If you want ideas for naming your own bicycle, use the bike naming guide. This article is about words people use for bicycles in general; the naming article is better for personal names, style-based names, and themed lists.

How to Choose the Right Word

  • For normal conversation: use bike.
  • For clear instructions: use bicycle or pedal bike.
  • For formal transport language: use bicycle, pedal cycle, or cycle depending on the audience.
  • For history: use velocipede, boneshaker, draisine, or penny-farthing only when the period fits.
  • For shopping or setup: use the type name, such as road bike, commuter bike, fat bike, cargo bike, trike, or e-bike.
Rider standing beside a Macfox X1S commuter e-bike against a colorful urban wall

FAQ

What is another name for a bicycle?

The most common other name for a bicycle is bike. Other useful words include cycle, two-wheeler, pushbike, pedal bike, and pedal cycle.

What is an old name for a bicycle?

Velocipede, draisine, hobby horse, boneshaker, penny-farthing, and safety bicycle are common historical terms. They are best used when talking about early bicycle design or antique bikes.

What do Americans call a bicycle?

In the United States, bike and bicycle are the most common general words. More specific names include road bike, mountain bike, cruiser, commuter bike, BMX bike, cargo bike, trike, and e-bike.

Is pushbike the same as bicycle?

Usually, yes. Pushbike commonly means a pedal-powered bicycle, especially in British and Australian English. It is useful when you need to distinguish a bicycle from a motorcycle or motorbike.
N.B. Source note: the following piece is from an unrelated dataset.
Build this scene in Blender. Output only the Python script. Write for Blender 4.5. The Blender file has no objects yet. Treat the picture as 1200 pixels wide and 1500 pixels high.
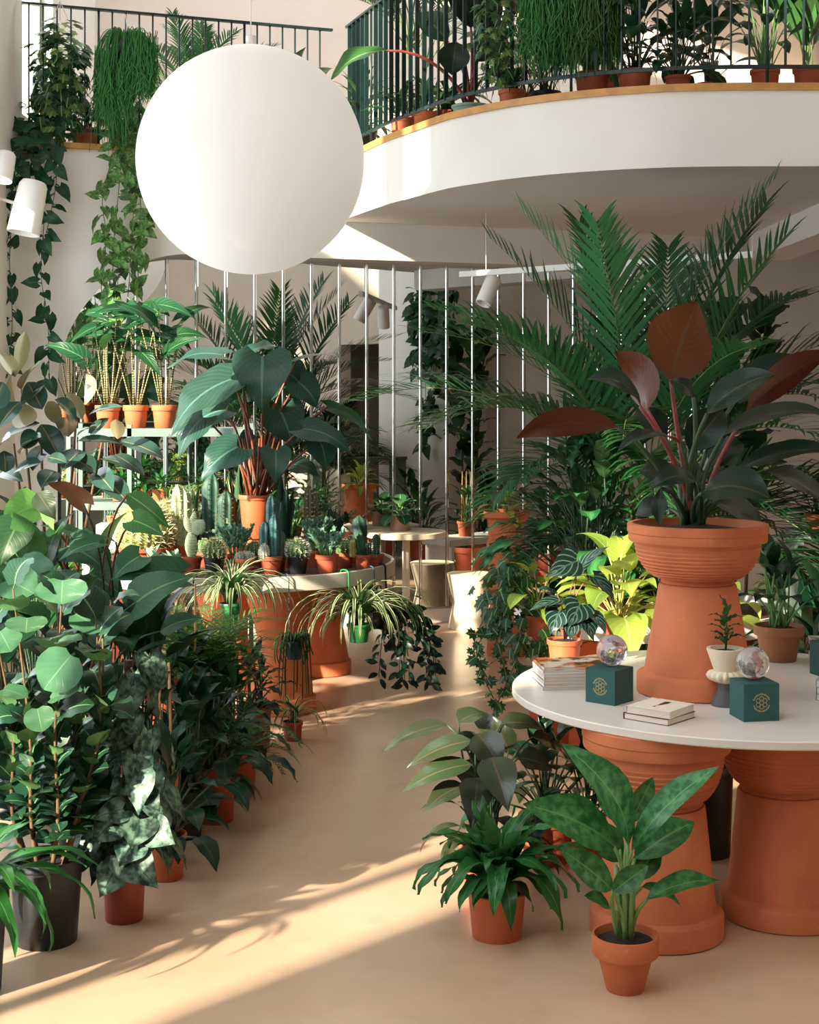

Is e-bike another name for bicycle?

E-bike is not a full synonym for every bicycle. It means electric bicycle, a specific type of bicycle that uses motor assistance. Use bicycle for the broad category and e-bike when motor assistance is part of the point.

Bottom Line

Bike is the easiest everyday substitute for bicycle. Cycle, pushbike, two-wheeler, and pedal cycle work in the right context. Historical terms like velocipede and penny-farthing are useful for old bicycle designs, while type names such as commuter bike, fat bike, mountain bike, and e-bike are better when you are describing how a bicycle is built or used.